The four are being used by the government because its own Zimbabwe Federation of Trade Unions has failed to make an impact. The ZFTU is not recognised by the International Labour Organisation and is not even involved in the tripartite negotiating forum that takes in government, employers and labour.

The ZFTU seems to have died when vice-president Joseph Chinotimba, the self-proclaimed chief of farm invasions, had his wings clipped following his participation in the abortive Tsholotsho meeting of 2004.

Chinotimba was the principal driver of the union though Alfred Makwarimba fronted as its president. Its biggest problem was that it never developed any structures or affiliates.

With economic survival uppermost on people’s minds, only someone who promises genuine change and has the support of the West will win the day. That person could even come from ZANU-PF as people believe that the West is not against ZANU-PF but against Mugabe as a person.

Though he is known to be in contention, Mnangagwa is playing his cards tight. His biggest foe, Solomon Mujuru, is on full throttle. He is reported to be behind the purge of all those who stand in his wife’s way. He has also gone into the media and now reportedly controls the Daily Mirror which sacked founder Ibbo Mandaza.

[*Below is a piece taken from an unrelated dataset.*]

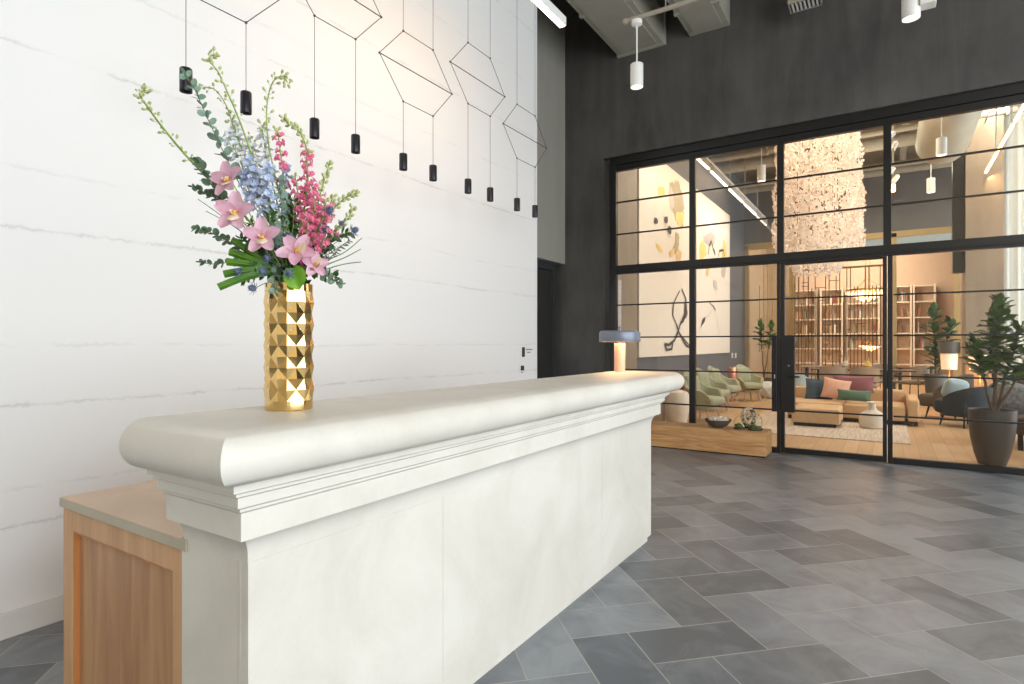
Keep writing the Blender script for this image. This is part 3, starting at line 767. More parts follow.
# ------------------------------------------------------------------ timber bench and what stands on it
P = empty('timber_bench', (-2.0, 7.25, 0), 'low solid timber beam bench in front of the glass partition', 'bench')
b = MB(); b.box(-.95, .815, 0, .40, .012, .29); b.build('beam', M_BEAM, P, bevel=.006)
b = MB(); b.box(-.93, .795, .02, .38, 0, .012); b.build('shadow_base', M_BLACK, P)
M_BOWL = basic('dark_woven_clay', (92, 84, 80), .6, 0, .2, 30, .4)
bz = .29; p = onZ(718, 426, bz); p.y = 7.43; p.x = onY(718, 426, 7.43).x
P = empty('stone_bowl', (p.x, p.y, bz), 'wide dark shallow bowl filled with pale shells on the timber bench', 'bowl')
b = MB(); b.lathe([(0, 0), (.05, 0), (.11, .03), (.152, .085), (.158, .10), (.15, .10), (.10, .045), (0, .03)], 36, caps=False); b.build('bowl_body', M_BOWL, P, smooth=True)
rr = random.Random(11); M_SHELL = basic('pale_shell', (236, 222, 206), .5, 0, .15, 20)
for k in range(22):
    a = k*2.4; r_ = .11*math.sqrt((k+.5)/22)
    s = MB(); s.ball((0, 0, 0), rr.uniform(.022, .034), 10, 6, (1, .75, .7))
    o = s.build('shell', M_SHELL, None, smooth=True); o.location = (p.x+r_*math.cos(a), p.y+r_*math.sin(a), bz+.125-.35*r_+rr.uniform(-.01, .012)); o.rotation_euler = (rr.random(), rr.random(), rr.random()*6)
    tag(o, 'pale shell heaped in the dark bowl on the timber bench', 'shell', 'pale shells in the dark bowl')
M_MOSS = basic('moss', (86, 100, 48), .9, 0, .3, 30, .5)
M_PEB = basic('dark_pebble', (70, 66, 62), .5, 0, .2, 20)
def terrarium(px, rg, hg, label, spiral=False):
    x = onY(px, 420, 7.43).x
    P = empty('glass_terrarium', (x, 7.43, bz), label, 'terrarium')
    b = MB(); b.lathe([(rg*.95, 0), (rg, .012), (rg, .02), (0, .022)], 28); b.build('tray', M_PEB, P, smooth=True)
    b = MB(); r2 = random.Random(int(px))
    for k in range(14):
        a = r2.uniform(0, 2*PI); q_ = r2.uniform(0, rg*.7); b.ball((q_*math.cos(a), q_*math.sin(a), .03+.03*r2.random()*(1-q_/rg)), r2.uniform(.016, .03), 8, 5, (1, 1, .8))
    b.build('moss', M_MOSS, P, smooth=True)
    b = MB(); b.lathe([(rg*.92, .02), (rg*.95, hg*.55), (rg*.8, hg*.8), (rg*.45, hg*.95), (0, hg)], 28, caps=False); b.build('glass_dome', M_GLASSB, P, smooth=True)
    return P
terrarium(739.5, .066, .155, 'small glass dome of moss on the bench left of the taller dome')
TT = terrarium(755, .085, .20, 'larger glass dome with green moss nearest the right end of the bench')
# round shell ornament behind
x = onY(748, 400, 7.52).x
P = empty('shell_ornament', (x, 7.56, bz), 'upright mottled oval shell ornament standing behind the glass domes', 'ornament')
M_ORN = NT('mottled_shell'); f = M_ORN.noise(M_ORN.coords((1, 1, 1)), 22, 3, .5, 1.5)
M_ORN.base(M_ORN.ramp(f, [(.42, lin((70, 62, 54))), (.56, lin((214, 196, 170)))])); M_ORN = M_ORN.m
b = MB(); N = 40
b.tube([(.064*math.cos(2*PI*k/N), 0, .135+.105*math.sin(2*PI*k/N)) for k in range(N+1)], .024, 10); b.build('oval_shell', M_ORN, P, smooth=True)
b = MB()
b.tube([(.03*math.cos(t*.5)*(1-t/14), 0, .13+.05*math.sin(t*.5)*(1-t/14)) for t in range(13)], .014, 8); b.build('inner_coil', M_ORN, P, smooth=True)
MB().box(-.04, .04, -.03, .03, 0, .02).build('foot', M_BLACK, P, bevel=.003)

# ------------------------------------------------------------------ urns, stools
M_CREAM = basic('cream_ceramic', (226, 212, 194), .5, 0, .04, 10)
def lathething(name, loc, prof, mat, label, cat, grp=None, part=None):
    b = MB(); b.lathe(prof, 36, caps=False); o = b.build(name, mat, None, smooth=True); o.location = loc
    return tag(o, label, cat, grp)
urn = [(0, 0), (.14, 0), (.16, .02), (.19, .2), (.212, .36), (.208, .46), (.17, .53), (.08, .56), (0, .565)]
p = onZ(677, 424); lathething('garden_stool', (p.x, p.y, 0), urn, M_CREAM, 'large cream tapered stool behind the glass left of the first mullion', 'stool')
p = Vector((-3.28, 9.7, 0)); lathething('garden_stool', p, [(r*.72, z*.72) for r, z in urn], M_CREAM, 'smaller cream stool left of the large cream stool', 'stool')
fac = MB(); p = onZ(768, 398)
vs = []; fs = []
prof = [(.13, 0), (.22, .12), (.24, .26), (.17, .38), (.12, .40)]
for j, (r_, z_) in enumerate(prof):
    for k in range(7): a = 2*PI*(k+.5*(j % 2))/7; vs.append((r_*math.cos(a), r_*math.sin(a), z_))
for j in range(4):
    for k in range(7):
        k2 = (k+1) % 7; A, B2, C3, D3 = j*7+k, j*7+k2, (j+1)*7+k2, (j+1)*7+k
        fs += [(A, B2, D3), (B2, C3, D3)] if j % 2 == 0 else [(A, B2, C3), (A, C3, D3)]
fs += [tuple(range(7))[::-1], tuple(range(28, 35))]
fac.add(vs, fs); o = fac.build('faceted_stool', M_WHITEM); o.location = p; tag(o, 'white faceted stool beside the farthest sage armchair', 'stool')

# ------------------------------------------------------------------ sage armchairs
M_SAGE = basic('sage_upholstery', (158, 158, 128), .85, 0, .06, 20, .1, sheen=.2)
M_LEGW = basic('pale_wood_leg', (196, 166, 140), .5)
def armchair(loc, rz, label):
    P = empty('armchair', loc, label, 'armchair', 'sage green armchairs by the painting wall', rz); P.scale = (.86, .86, .85)
    # seat faces +X
    b = MB(); n = 36; vr = 10
    def hgt(a):   # a=0 at the front (+X); pi is the back
        t = abs(a)/PI
        if t < .36: return .42+.20*max(0, (t-.2)/.16)**.6
        if t < .56: return .62+.02*(t-.36)/.2
        u = (t-.56)/.44; return .64+.33*(3*u*u-2*u**3)
    def shell(out):
        def fn(u, v):
            a = -PI*.80+u*PI*1.6; a = a+PI    # centred on the back
            aa = (a+PI) % (2*PI)-PI
            top = hgt(aa); z = .27+(top-.27)*v
            flare = .80+.28*v if abs(aa) < 2.2 else .82+.20*v
            R_ = (.335 if out else .275)*flare
            back = max(0, z-.5)*.22*max(0, -math.cos(aa))
            return (R_*math.cos(a)*1.02-back, R_*math.sin(a)*1.12, z)
        return fn
    b.grid(shell(True), n, vr); b.grid(lambda u, v: shell(False)(1-u, v), n, vr)
    b.grid(lambda u, v: tuple(Vector(shell(True)(u, 1))*(1-v)+Vector(shell(False)(u, 1))*v+Vector((0, 0, .02*math.sin(PI*v)))), n, 3)
    for uu in (0, 1): b.grid(lambda u, v: tuple(Vector(shell(True)(uu, v))*(1-u)+Vector(shell(False)(uu, v))*u), 3, vr)
    b.lathe([(0, .255), (.25, .255), (.275, .30)], 30, caps=False)
    b.build('shell', M_SAGE, P, smooth=True, angle=60)
    b = MB(); b.puff(-.22, .33, -.265, .265, .34, .49, .06, .02); b.build('seat_cushion', M_SAGE, P, smooth=True, angle=70)
    b = MB(); m = Matrix.Translation((-.25, 0, .68)) @ Matrix.Rotation(-.2, 4, 'Y')
    b.puff(-.05, .05, -.2, .2, -.2, .22, .045, .02, mat=m); BC = b.build('back_cushion', M_SAGE, P, smooth=True, angle=70)
    b = MB(); b.ball((-.185, 0, .74), .014, 8, 5); b.build('button', M_LEGW, BC)
    for sx, sy in ((1, 1), (1, -1), (-1, 1), (-1, -1)):
        w = MB(); w.tube([(sx*.16, sy*.16, .29), (sx*.25, sy*.24, 0.0)], [.024, .016], 10); w.build('leg', M_LEGW, P, smooth=True)
    return P
armchair(onZ(701, 421)+Vector((.02, .12, 0)), -.3, 'sage armchair nearest the glass, half hidden by the first mullion')
armchair(onZ(712, 410.5), -.4, 'second sage armchair from the glass with a button on its back')
armchair(onZ(724.5, 404.5), -.3, 'third sage armchair from the glass, seen side on behind the second')
armchair(onZ(748, 400.5), -.85, 'farthest sage armchair turned towards the lounge beside the white faceted stool')
def tabl(loc, label):
    P = empty('side_table', loc, label, 'side table')
    b = MB(); b.lathe([(.15, .44), (.155, .45), (.15, .46), (0, .46)], 32, caps=False); b.lathe([(.15, .44), (0, .44)], 32, caps=False); b.build('tabletop', M_WHITEM, P, smooth=True)
    b = MB(); b.lathe([(.13, 0), (.13, .01), (.02, .02), (.015, .44)], 24, caps=True); b.build('pedestal', M_COPPER, P, smooth=True)
tabl((-3.02, 14.05, 0), 'small round table between the third and the farthest sage armchair')
tabl((-3.14, 10.35, 0), 'small round table left of the nearest sage armchair')
def coplamp(loc, label):
    P = empty('table_lamp', loc, label, 'lamp')
    b = MB(); b.lathe([(.095, 0), (.10, .02), (.10, .30), (.09, .33), (0, .335)], 30, caps=False); b.build('body', M_COPPER, P, smooth=True)
    b = MB(); b.lathe([(.06, 0), (.06, .002)], 20); b.build('foot', M_BLACK, P)
coplamp((-3.02, 14.05, .46), 'pink copper cylinder lamp on the small table by the farthest armchair')
coplamp((-3.14, 10.35, .46), 'pink copper cylinder lamp seen between the desk end and the first mullion')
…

Joyce Mujuru, who is currently acting President, has already indicated that she is ready to takeover. The news, broadcast on radio and television and reported in the major dailies, would have been treasonous in the past. But the fact that she seems to have got away with it indicates that she may have the backing of Mugabe.

But political observers say the vast difference between the stories that appeared in the two-government controlled dailies probably indicates that she was merely testing the ground. One paper was more sympathetic to her camp while the other was merely trying to show that this was not the official line.

Whatever the case, the question still remains: Is the nation ready for a female president? Is ZANU-PF ready for a new leader? Is the party ready to be led by a woman?